Similarly, foreign aid also picked up with Rs21 billion coming in these two months, accounting for 21 percent of that components budget. Hence we have Rs236.61 billion of PSDP releases so far - not bad but not exactly impressive either.
Yet that doesn't change the fact that FY15 will be yet another year where PSDP will remain under-utilized. That's because as per official release mechanism, PSDPs quarterly ceiling each for the ongoing and final quarters is 30 percent.
Calculations show that the federal government can spend another Rs60 billion till March 31 and Rs127 billion between Apr-Jun while not breaching those ceilings. A full disbursement of foreign aid by year-end would mean another Rs44 billion on that account. Adding all those figures, you get Rs468 billion PSDP disbursements by FY15 close - that comes up to 89 percent of the budgeted Rs525 billion - not bad!
But thats an ideal scenario. The government won't push for maximum spending in the remaining months on account of fiscal deficit constraints. Similarly, foreign aid, which has shown good disbursement trend in this fiscal so far, may not come in full due to any number of reasons.
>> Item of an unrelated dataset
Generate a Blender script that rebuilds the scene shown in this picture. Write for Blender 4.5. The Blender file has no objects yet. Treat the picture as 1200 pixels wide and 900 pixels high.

We are already looking at marked-down PSDP budget, presumably to meet the Funds targets. Then, the bulk of the increase witnessed in Jan-Feb came about in January, so February was in a relative lull. In that context, one may reasonably expect development spending to pick up on account of project-completion-frenzy near the year's close - but not by much. Proponents of development-cum-growth would likely be disappointed this year, too.